Sponsor

New Release Review - DOG EAT DOG

Three former jailmates reunite on the outside to continue their criminal ways.






Review by Eric Hillis (@hilliseric)

Directed by: Paul Schrader

Starring: Nicolas Cage, Willem Dafoe, Christopher Matthew Cook, Omar J Dorsey, Louisa Krause


Dog Eat Dog is the first movie to come along in quite some time that's unafraid to, and skillful enough to portray crime and violence as exciting, snuff porn for our lizard brains. It's the cinematic equivalent of Ice T's Cop Killer album; we know it's an immature and misguided message, but damn if the riffs aren't catchy as hell.



Following his misguided but unfairly derided satire The Canyons, the great Paul Schrader returns with a more audience friendly slice of genre fare, specifically an adaptation of Edward Bunker's 1995 novel Dog Eat Dog. Bunker has been adapted for the screen twice before - 1978's underseen Dustin Hoffman vehicle Straight Time and Steve Buscemi's 2000 prison drama Animal Factory - and if some of the dialogue in Dog Eat Dog sounds like it's aping Tarantino, it's because Tarantino cites Bunker's novels as one of the strongest influences on his own writing; of course, he cast Bunker as one of the bank robbers in Reservoir Dogs.



Bunker's books concern criminals, either resident behind bars or recently released into polite society, and Dog Eat Dog features the latter.
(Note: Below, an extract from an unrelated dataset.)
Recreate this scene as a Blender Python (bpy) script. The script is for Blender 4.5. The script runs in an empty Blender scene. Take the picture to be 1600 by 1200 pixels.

Nicolas Cage's Troy finishes a stretch, immediately reuniting with his former partners in crime, Willem Dafoe's unstable Mad Dog and Christopher Matthew Cook's quietly menacing Diesel. The three men embark on a series of jobs for a shady figure known as El Greco, played surprisingly convincingly by Schrader himself, but when they're asked to kidnap a baby, things begin to form the shape of the pear.

I'm unfamiliar with Bunker's novel, but Schrader and screenwriter Matthew Wilder have clearly embellished the text to comment on the America of today. The film opens with Mad Dog watching a chat show in which the host and his guest argue the merits of gun control; minutes later a teenage girl's brains are blown out by the deranged ex-con. Reflecting an all too poignant reality for many Americans, as despicable as the actions of the central protagonists are, it's the boys in blue we ultimately fear the most in this tale.



Schrader manages to consistently flip our moral allegiances throughout Dog Eat Dog. At first it's clear we're not supposed to empathise with Troy and his trigger happy crew, as they slaughter a variety of innocent characters. Yet cinema being how it is, soon Stockholm Syndrome sets in, and by the third act we're cheering them on as they gun down a series of equally sadistic cops.

Dog Eat Dog is the first movie to come along in quite some time that's unafraid to, and skillful enough to portray crime and violence as exciting, snuff porn for our lizard brains. It's the cinematic equivalent of Ice T's Cop Killer album; we know it's an immature and misguided message, but damn if the riffs aren't catchy as hell. Schrader sucks us into this world like a teenage girl's manipulative older boyfriend, and there's an undeniable thrill to be found in watching an over the top Cage strut around like a hyper-real version of Jean-Paul Belmondo's cop-killer in Godard's Breathless. There's no trite redemption story here; like the anti-heroes of The Wild Bunch, these men are too old to learn any lessons, and they're more than ready to go out in a hail of bullets.



At times, Schrader indulges in Oliver Stone-esque visual gimmicks, which feel a bit like a 70-year-old wearing a backwards baseball cap, but equally there are tense action set-pieces constructed with a level of skill that wouldn't feel out of place in a Michael Mann movie. Now in his seventies, Schrader likely feels as though he's growing increasingly irrelevant, but Dog Eat Dog is the most vital and thrilling piece of cinema to come from a former 'Movie Brat' since Brian de Palma's Femme Fatale.

Dog Eat Dog is in cinemas and on demand from 18th November.